Когда обстрел деревни наконец резко прекратился, я осторожно высунул голову на свет. Ниже, на склоне у реки, дымились разбитые дома.
Унтершарфюрер, отвечающий за наш отряд, осмотрел местность в полевой бинокль.
– Неразорвавшиеся снаряды, – громко объявил он, разглядывая зловещие воронки. – Буквально сотни! – А потом хихикнул: – Глядите, вот сумасшедшие! Наши саперы уже занялись их обезвреживанием.
Жалобы поступали отовсюду. В тщетной попытке получить хоть какое-то облегчение, мы делали себе маски из кусков материи и накрывали ими рты и носы. В таком виде мы были похожи на грабителей с Дикого Запада.
– Как можно спокойно поесть с такой вонью в воздухе? Она же пропитала всю еду!
– Да что там еда! Эта вонь поступает мне прямо в желудок, и хочется блевать.
– Я едва дышу – мои легкие просто отказываются работать…
– Этот запах ощущается даже тогда, когда стоишь против ветра. Как такое может быть?..
С каждым днем зловоние усиливалось по мере того, как на фоне оседающего снега обнажались почерневшие части разлагающихся трупов в русском обмундировании. Запах был вездесущ, как-то его приглушить или ослабить было невозможно. Каждый вдох – подсознательный акт при нормальных обстоятельствах – превращался в мерзкое испытание.

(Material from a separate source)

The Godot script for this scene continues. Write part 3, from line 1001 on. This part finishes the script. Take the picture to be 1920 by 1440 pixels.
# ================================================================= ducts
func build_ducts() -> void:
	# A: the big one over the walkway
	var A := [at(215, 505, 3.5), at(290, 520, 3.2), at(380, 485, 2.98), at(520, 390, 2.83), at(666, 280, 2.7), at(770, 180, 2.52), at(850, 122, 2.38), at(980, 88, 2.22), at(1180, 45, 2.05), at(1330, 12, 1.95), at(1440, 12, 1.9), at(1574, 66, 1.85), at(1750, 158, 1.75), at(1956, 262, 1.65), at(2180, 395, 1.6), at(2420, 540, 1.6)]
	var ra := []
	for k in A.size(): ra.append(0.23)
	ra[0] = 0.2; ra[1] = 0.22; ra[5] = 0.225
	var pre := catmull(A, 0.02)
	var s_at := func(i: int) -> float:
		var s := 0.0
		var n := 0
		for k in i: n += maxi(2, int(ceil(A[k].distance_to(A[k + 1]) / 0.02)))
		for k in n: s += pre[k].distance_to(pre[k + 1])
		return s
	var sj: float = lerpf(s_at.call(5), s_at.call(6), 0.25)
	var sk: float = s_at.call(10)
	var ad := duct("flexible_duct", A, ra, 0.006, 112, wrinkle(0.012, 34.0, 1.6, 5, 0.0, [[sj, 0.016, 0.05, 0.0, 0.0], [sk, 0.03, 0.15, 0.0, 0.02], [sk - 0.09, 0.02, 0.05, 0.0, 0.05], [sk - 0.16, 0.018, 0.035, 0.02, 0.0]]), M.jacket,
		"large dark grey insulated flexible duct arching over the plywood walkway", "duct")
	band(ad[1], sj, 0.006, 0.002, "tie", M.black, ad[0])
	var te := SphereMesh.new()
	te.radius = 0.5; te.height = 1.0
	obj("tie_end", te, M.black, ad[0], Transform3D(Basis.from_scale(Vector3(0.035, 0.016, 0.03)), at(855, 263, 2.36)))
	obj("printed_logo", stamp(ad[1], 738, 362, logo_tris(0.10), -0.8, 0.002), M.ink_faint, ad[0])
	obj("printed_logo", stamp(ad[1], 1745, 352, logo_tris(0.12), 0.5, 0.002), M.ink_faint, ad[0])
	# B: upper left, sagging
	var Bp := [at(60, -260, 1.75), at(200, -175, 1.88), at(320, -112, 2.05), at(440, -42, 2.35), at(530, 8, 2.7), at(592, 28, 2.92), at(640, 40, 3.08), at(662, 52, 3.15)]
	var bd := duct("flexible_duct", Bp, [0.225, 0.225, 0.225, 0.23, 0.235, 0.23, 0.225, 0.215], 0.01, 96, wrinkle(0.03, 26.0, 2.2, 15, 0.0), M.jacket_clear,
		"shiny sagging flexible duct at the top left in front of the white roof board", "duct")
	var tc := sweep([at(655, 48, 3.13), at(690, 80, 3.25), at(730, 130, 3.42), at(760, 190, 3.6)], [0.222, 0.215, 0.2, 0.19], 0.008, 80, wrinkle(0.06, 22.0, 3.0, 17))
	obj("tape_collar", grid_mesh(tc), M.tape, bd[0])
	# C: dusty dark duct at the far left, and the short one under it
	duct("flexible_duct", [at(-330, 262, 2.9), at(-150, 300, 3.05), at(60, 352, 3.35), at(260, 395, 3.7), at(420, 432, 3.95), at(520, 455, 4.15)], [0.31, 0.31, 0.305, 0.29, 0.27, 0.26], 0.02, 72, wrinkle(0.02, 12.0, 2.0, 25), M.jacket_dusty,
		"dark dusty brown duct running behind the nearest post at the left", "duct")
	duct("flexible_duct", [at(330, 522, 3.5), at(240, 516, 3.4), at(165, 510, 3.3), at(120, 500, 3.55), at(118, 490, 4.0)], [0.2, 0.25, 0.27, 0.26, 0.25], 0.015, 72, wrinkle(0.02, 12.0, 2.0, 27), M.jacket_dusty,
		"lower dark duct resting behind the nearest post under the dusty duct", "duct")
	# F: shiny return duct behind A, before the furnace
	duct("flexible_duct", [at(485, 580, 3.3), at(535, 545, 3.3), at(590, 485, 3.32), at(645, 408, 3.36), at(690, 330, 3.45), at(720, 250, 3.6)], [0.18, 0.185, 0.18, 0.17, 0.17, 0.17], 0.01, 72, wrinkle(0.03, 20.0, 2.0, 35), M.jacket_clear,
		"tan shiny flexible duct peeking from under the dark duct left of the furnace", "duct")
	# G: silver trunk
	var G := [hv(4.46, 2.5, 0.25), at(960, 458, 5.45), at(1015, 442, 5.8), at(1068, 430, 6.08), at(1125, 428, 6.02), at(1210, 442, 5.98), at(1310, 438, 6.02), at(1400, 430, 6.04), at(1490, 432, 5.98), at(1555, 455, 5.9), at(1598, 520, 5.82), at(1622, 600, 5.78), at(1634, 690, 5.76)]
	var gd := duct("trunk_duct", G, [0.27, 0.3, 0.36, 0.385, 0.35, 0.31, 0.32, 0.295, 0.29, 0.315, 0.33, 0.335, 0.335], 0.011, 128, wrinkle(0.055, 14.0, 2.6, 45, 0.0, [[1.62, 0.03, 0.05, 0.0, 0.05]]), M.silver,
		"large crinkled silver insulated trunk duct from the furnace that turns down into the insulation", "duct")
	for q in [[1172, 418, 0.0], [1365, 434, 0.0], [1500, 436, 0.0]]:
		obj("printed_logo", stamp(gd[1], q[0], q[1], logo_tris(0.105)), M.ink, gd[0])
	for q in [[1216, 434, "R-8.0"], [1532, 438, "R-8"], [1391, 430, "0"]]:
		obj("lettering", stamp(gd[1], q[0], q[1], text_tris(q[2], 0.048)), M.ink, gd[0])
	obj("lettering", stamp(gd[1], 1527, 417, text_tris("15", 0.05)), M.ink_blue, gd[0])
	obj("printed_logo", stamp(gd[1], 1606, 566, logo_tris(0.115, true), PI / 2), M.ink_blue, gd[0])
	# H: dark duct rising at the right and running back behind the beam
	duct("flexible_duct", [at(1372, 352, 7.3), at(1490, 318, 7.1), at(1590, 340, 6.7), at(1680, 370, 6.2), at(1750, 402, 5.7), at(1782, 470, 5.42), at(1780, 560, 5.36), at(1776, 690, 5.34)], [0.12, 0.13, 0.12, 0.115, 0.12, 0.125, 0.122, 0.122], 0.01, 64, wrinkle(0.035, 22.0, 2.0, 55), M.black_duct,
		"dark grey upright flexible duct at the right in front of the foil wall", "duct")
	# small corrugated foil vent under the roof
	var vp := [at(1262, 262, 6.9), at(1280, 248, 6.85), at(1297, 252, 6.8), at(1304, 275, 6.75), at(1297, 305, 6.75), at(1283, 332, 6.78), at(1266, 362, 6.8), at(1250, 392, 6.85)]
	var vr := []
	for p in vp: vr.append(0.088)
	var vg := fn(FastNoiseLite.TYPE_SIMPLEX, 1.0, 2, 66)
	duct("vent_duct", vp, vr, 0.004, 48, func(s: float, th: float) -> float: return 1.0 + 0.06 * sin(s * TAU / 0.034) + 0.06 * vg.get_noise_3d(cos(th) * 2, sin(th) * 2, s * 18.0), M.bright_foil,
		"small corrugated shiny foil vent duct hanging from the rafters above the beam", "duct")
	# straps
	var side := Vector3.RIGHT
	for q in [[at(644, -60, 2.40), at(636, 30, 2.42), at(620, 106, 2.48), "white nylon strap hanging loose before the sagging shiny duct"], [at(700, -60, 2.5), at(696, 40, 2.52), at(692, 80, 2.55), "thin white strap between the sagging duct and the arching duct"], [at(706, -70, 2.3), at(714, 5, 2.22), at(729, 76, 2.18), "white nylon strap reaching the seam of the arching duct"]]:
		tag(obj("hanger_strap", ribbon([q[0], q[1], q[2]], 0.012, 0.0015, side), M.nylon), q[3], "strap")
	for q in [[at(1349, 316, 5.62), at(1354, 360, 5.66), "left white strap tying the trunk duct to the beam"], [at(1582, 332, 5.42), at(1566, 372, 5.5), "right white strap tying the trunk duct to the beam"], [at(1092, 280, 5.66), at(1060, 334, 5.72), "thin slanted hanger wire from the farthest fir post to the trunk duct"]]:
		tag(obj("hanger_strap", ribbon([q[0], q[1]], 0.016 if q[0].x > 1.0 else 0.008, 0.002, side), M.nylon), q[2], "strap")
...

Наконец командиры вняли нашим жалобам. Подразделение вермахта пригнало большую группу русских военнопленных, которым предстояло навести здесь порядок. Закрыв нос масками из разодранных тряпок, военнопленные принялись растаскивать кучи гниющей плоти, отделяя один труп от другого и зачастую находя оторванные конечности. А один раз, когда военнопленный потащил очередной труп к соседней яме, он, как обычно, взялся за ноги, но в этот момент от тела оторвалась голова. Все еще держа ноги своего мертвого товарища, военнопленный машинально подставил ногу в попытке удержать голову, но та перескочила через его ногу и, набирая скорость, покатилась по льду прямо к реке. Русские с противоположного берега, должно быть, тоже наблюдали эту жуткую картину, но, не желая стрелять в своих, так и не открыли огонь…
* * *
Поползли слухи, что нас якобы должны отозвать с рубежа Миус – Самбек, но все было тихо до 21 мая, когда прибыли части полицейской дивизии СС[22]. Упаковав свои скудные пожитки, мы приготовились к отъезду. Зима выдалась весьма утомительной, и мы с нетерпением ждали передышки, когда наша транспортная колонна двигалась к Таганрогу.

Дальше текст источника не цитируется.